Date: Sat, 21 Jan 2006 12:08:40 +0900*1
○○さん レポート拝読。勉強になりました。特に、 安心 と 信頼 の違いを学びました。【お許しいただいたので、あなたのレポートを私のサイトに掲載させていただきました。】
 差し支えなければ、山岸俊男さんに転送したいと思います。【】モラルは信頼であり,悪行に悪評をたてて防ぐのは安心という視点ですね【不正確ならごめんなさい】。山岸俊男さん「安心社会から信頼社会へ 日本型システムの行方」(1999中公新書)が【日本の恥の文化が「安心」を求めるものなのに対し、今後は「信頼」を重視すべきであると指摘されているのですね。】
 なお、最近ではゲーム理論においても「モラル」の重要性が指摘されていると思います。そこでは、モラルが必要なのは善悪自体の議論ではなく,社会がうまく機能するという視点で議論されています。つまり、その意味ではあなたの言う「安心」を機能させるための因子として,モラルをゲーム理論で扱っていると私は思います。もともと、生物の適応もそうです。生き残るもの、進化したものが「良い」という価値観は(本来は)そこには含まれていません。EOウィルソンあたりになるとそれは怪しいですが。【】 モラル【の必要性】を説いた私が言うのもなんですが,本当に環境問題で必要なのは,上記の区分で言う「安心」ではなく、「信頼」なのでしょうか?
[D107] 松田裕之・木村紀雄(訳) (2002) フェアプレーの経済学(Sigmund K, Nowak MA, Fehr E. The economics of fair play. Scientific American)日経サイエンス. 32(4):78-85 .
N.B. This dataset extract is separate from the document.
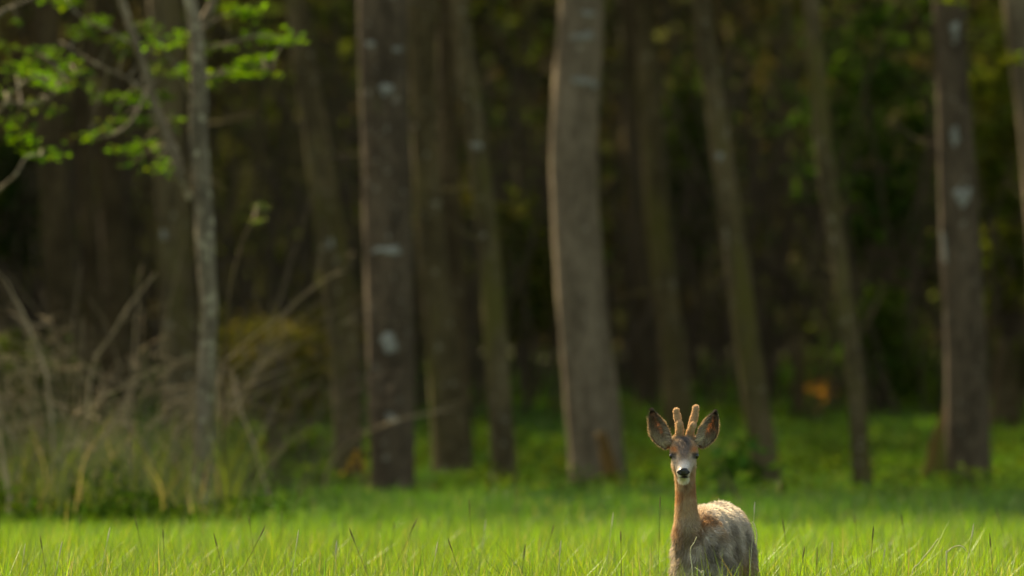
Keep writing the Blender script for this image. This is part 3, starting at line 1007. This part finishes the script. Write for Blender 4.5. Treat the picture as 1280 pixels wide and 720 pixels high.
BV, BF = [], []
st = []
for (t, z, hw, hh) in [(-.075, .52, .02, .03), (-.05, .52, .055, .08), (0, .525, .080, .125), (.1, .53, .089, .15), (.25, .525, .093, .158), (.4, .522, .097, .160), (.52, .533, .096, .156), (.62, .54, .084, .141), (.69, .535, .064, .105), (.73, .53, .03, .05)]:
    p = ax(t, 0, z)
    st.append((*p, hw, hh, *ad))
loft(BV, BF, st, 24, 50)
for sgn in (-1, 1):
    ell(BV, BF, ax(.06, sgn * .058, .50), (.040, .085, .135))
    ell(BV, BF, ax(.57, sgn * .060, .47), (.050, .115, .155))
# neck
neck = [(.030, .11, .50, .070, .085, 0, .45, -1), (.018, .075, .56, .060, .085, 0, .4, -1), (.006, .045, .62, .045, .074, 0, .3, -1), (.000, .025, .68, .037, .058, 0, .2, -1),
        (-.003, .015, .74, .032, .050, 0, .1, -1), (-.005, .01, .80, .033, .047, 0, 0, -1), (-.007, .01, .86, .038, .045, 0, 0, -1), (-.008, .01, .90, .03, .035, 0, 0, -1)]
loft(BV, BF, neck, 20, 40)
HX = -.0095
head = [(HX, .05, .905, .015, .015), (HX, .035, .905, .034, .034), (HX, .0, .897, .046, .043), (HX, -.035, .885, .049, .047), (HX - .001, -.075, .866, .042, .043), (HX - .002, -.115, .843, .030, .036),
        (HX - .003, -.15, .824, .0255, .030), (HX - .004, -.175, .813, .0235, .025), (HX - .004, -.188, .809, .018, .018), (HX - .004, -.195, .806, .008, .008)]
hd = np.array([0, -.9, -.42])
loft(BV, BF, [(*h_, *hd) for h_ in head], 20, 40)
ell(BV, BF, (HX, -.01, .848), (.043, .055, .045))                 # jaw angle
ell(BV, BF, (HX - .003, -.13, .797), (.019, .045, .017))           # chin
for sgn in (-1, 1):
    ell(BV, BF, (HX + sgn * .037, -.055, .880), (.014, .024, .012))     # brow over the eye
    ell(BV, BF, (HX + sgn * .030, .012, .922), (.018, .022, .022))      # ear root
    ell(BV, BF, (HX + sgn * .019, .0, .936), (.014, .016, .016))      # pedicle
# legs
def leg(points):
    V, F = [], []
    c = catmull(points, 26)
    tube(V, F, c, 12)
    b = len(BV)
    BV.extend(V); BF.extend([tuple(b + i for i in f) for f in F])


legs_end = []
for sgn, off in ((-1, .0), (1, .03)):
    t0 = .06 + off
    leg([(*ax(t0 + .02, sgn * .062, .46), .048), (*ax(t0 + .05, sgn * .066, .40), .034), (*ax(t0 + .02, sgn * .066, .27), .020), (*ax(t0 + .025, sgn * .066, .235), .019), (*ax(t0 + .015, sgn * .066, .12), .012), (*ax(t0 + .005, sgn * .066, .06), .0145), (*ax(t0 - .015, sgn * .066, .028), .013)])
    legs_end.append(ax(t0 - .02, sgn * .066, 0))
for sgn, off in ((-1, .0), (1, -.04)):
    t0 = .60 + off
    leg([(*ax(t0 - .05, sgn * .066, .46), .060), (*ax(t0 - .05, sgn * .072, .38), .044), (*ax(t0 + .03, sgn * .070, .31), .027), (*ax(t0 + .09, sgn * .068, .26), .019), (*ax(t0 + .075, sgn * .068, .15), .0135), (*ax(t0 + .06, sgn * .068, .065), .015), (*ax(t0 + .04, sgn * .068, .028), .0135)])
    legs_end.append(ax(t0 + .035, sgn * .068, 0))
ell(BV, BF, ax(.73, 0, .56), (.022, .02, .03))     # short tail bump
tmp = bpy.data.objects.new('tmp_body', mesh_from('tmp_body', BV, BF))
C.objects.link(tmp)
bmx = bmesh.new(); bmx.from_mesh(tmp.data); bmesh.ops.recalc_face_normals(bmx, faces=bmx.faces); bmx.to_mesh(tmp.data); bmx.free()
rm = tmp.modifiers.new('r', 'REMESH'); rm.mode = 'VOXEL'; rm.voxel_size = 0.005
sm = tmp.modifiers.new('s', 'SMOOTH'); sm.factor = 0.5; sm.iterations = 5
dg = bpy.context.evaluated_depsgraph_get()
body_me = bpy.data.meshes.new_from_object(tmp.evaluated_get(dg))
bpy.data.objects.remove(tmp)
body_me.name = 'body'
body_me.polygons.foreach_set('use_smooth', [True] * len(body_me.polygons))


def ss(a, b, x):
    t = np.clip((x - a) / (b - a), 0, 1)
    return t * t * (3 - 2 * t)


def coat(P):
    """fur colour at deer-local points: the coat's own markings"""
    x, y, z = P[:, 0], P[:, 1], P[:, 2]
    n1 = np.array([noise.noise(Vector((p[0] * 17, p[1] * 8, p[2] * 17))) for p in P])
    n2 = np.array([noise.noise(Vector((p[0] * 55 + 7, p[1] * 30, p[2] * 55))) for p in P])
    t = (P - O) @ ad
    lat = (P - O) @ al

    def mix(c, col, f):
        return c * (1 - f[:, None]) + np.array(col)[None] * f[:, None]
    # trunk: grey-brown winter coat, pale on the back, moulting in patches
    c = np.tile(np.array([0.46, 0.40, 0.34]), (len(P), 1))
    c = mix(c, (0.76, 0.70, 0.65), ss(.56, .66, z + .02 * n1))
    c = mix(c, (0.21, 0.175, 0.145), 0.65 * ss(0.12, 0.3, n1 + 0.4 * n2))
    c = mix(c, (0.66, 0.60, 0.53), 0.7 * ss(0.1, 0.3, -n1 + 0.4 * n2))
    c = mix(c, (0.18, 0.14, 0.105), 0.65 * np.exp(-((t - .26) / .07) ** 2) * ss(.42, .52, z) * (1 - ss(.60, .66, z)) * ss(-.02, .04, lat))  # painted shadow crease between shoulder and haunch
    c = mix(c, (0.46, 0.27, 0.10), 0.85 * np.exp(-((t - .42) / .12) ** 2) * (1 - ss(.44, .54, z + .02 * n1)))
    c = mix(c, (0.16, 0.11, 0.07), 0.6 * ss(.50, .62, t) * (1 - ss(.50, .60, z + .03 * n1)))
    # legs tan
    c = mix(c, (0.34, 0.19, 0.08), 1 - ss(.30, .40, z))
    # rusty shoulder and neck
    fn = np.maximum(ss(.545, .67, z + .035 * n1) * (1 - ss(.05, .13, y)), np.exp(-((x - .055) / .03) ** 2 - ((z - .63) / .045) ** 2) * (y < .25))
    c = mix(c, (0.51, 0.34, 0.19), 0.92 * np.clip(fn, 0, 1))
    c = mix(c, (0.42, 0.20, 0.09), 0.6 * np.clip(fn, 0, 1) * ss(.0, .3, n1))
    front = 1 - ss(.0, .05, y)
    c = mix(c, (0.20, 0.11, 0.05), 0.75 * np.exp(-((x + .003) / .014) ** 2 - ((z - .765) / .030) ** 2))
    c = mix(c, (0.28, 0.17, 0.08), 0.7 * np.exp(-((x - .02) / .04) ** 2 - ((z - .57) / .05) ** 2) * front)
    # head
    hm = ss(.79, .82, z - 0.35 * (y + .1)) * ss(.775, .79, z)
    hx = x - HX
    c = mix(c, (0.47, 0.34, 0.22), hm)
    c = mix(c, (0.66, 0.56, 0.47), hm * ss(.012, .024, np.abs(hx)) * (1 - ss(.862, .885, z)) * 0.8)
    c = mix(c, (0.62, 0.27, 0.10), hm * np.exp(-((np.abs(hx) - .033) / .014) ** 2 - ((z - .894) / .012) ** 2))
    c = mix(c, (0.185, 0.155, 0.145), hm * 0.95 * np.exp(-(hx / (.013 + .012 * ss(.868, .905, z))) ** 4) * ss(.838, .885, z) * (1 - ss(.93, .945, z)))
    c = mix(c, (0.09, 0.075, 0.07), hm * 0.85 * np.exp(-(hx / .020) ** 2 - ((z - .918) / .014) ** 2))
    c = mix(c, (0.74, 0.68, 0.64), hm * np.exp(-(hx / .024) ** 4) * ss(.824, .834, z) * (1 - ss(.838, .872, z)) * (y < -.09))
    muz = (y < -.10).astype(float) * hm
    c = mix(c, (0.68, 0.60, 0.53), muz * 0.8 * ss(.014, .022, np.abs(hx)) * (1 - ss(.84, .85, z)))
    c = mix(c, (0.025, 0.02, 0.02), muz * (y < -.165) * (1 - ss(.006, .009, np.abs(z - .797) )) * (np.abs(hx) < .02))
    c = mix(c, (0.84, 0.80, 0.72), (y < -.075).astype(float) * (1 - ss(.792, .797, z)) * ss(.77, .774, z) * ss(0, .01, .03 - np.abs(hx)))
    c = mix(c, (0.84, 0.80, 0.74), muz * (y < -.155) * np.exp(-((np.abs(hx) - .017) / .006) ** 2 - ((z - .801) / .006) ** 2))
    for sgn in (-1, 1):
        e = np.exp(-((hx - sgn * .040) / .013) ** 4 - ((z - .871) / .0115) ** 4) * (y < -.02)
        c = mix(c, (0.035, 0.028, 0.024), 0.85 * e)
    c *= (1 + 0.10 * n2)[:, None]
    return np.clip(c, 0.01, 0.85)


nv = len(body_me.vertices)
co = np.empty(nv * 3, np.float32); body_me.vertices.foreach_get('co', co); co = co.reshape(-1, 3).astype(float)
nor = np.empty(nv * 3, np.float32); body_me.vertices.foreach_get('normal', nor); nor = nor.reshape(-1, 3).astype(float)
a = body_me.attributes.new('col', 'FLOAT_COLOR', 'POINT')
cc = np.ones((nv, 4), np.float32); cc[:, :3] = coat(co) * 0.9
a.data.foreach_set('color', cc.ravel())
M_skin, nt_, out_ = new_mat('deer_coat')
at_ = nt_.nodes.new('ShaderNodeAttribute'); at_.attribute_name = 'col'
bs_ = nt_.nodes.new('ShaderNodeBsdfPrincipled'); bs_.inputs['Roughness'].default_value = 0.8; bs_.inputs['Specular IOR Level'].default_value = 0.15
nt_.links.new(at_.outputs['Color'], bs_.inputs['Base Color']); nt_.links.new(bs_.outputs[0], out_.inputs[0])
link('body', body_me, M_skin, deer)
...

J12松田裕之(2004) SAレヴィン「持続不可能性」, 北海道新聞 2004年1月4日17面(この本では、Build trustを重視しています)
 いずれにしても、たいへん勉強になりました。ありがとうございます。上記を読んで、私が山岸理論を理解していないと思われる部分がありましたら、ご意見歓迎です。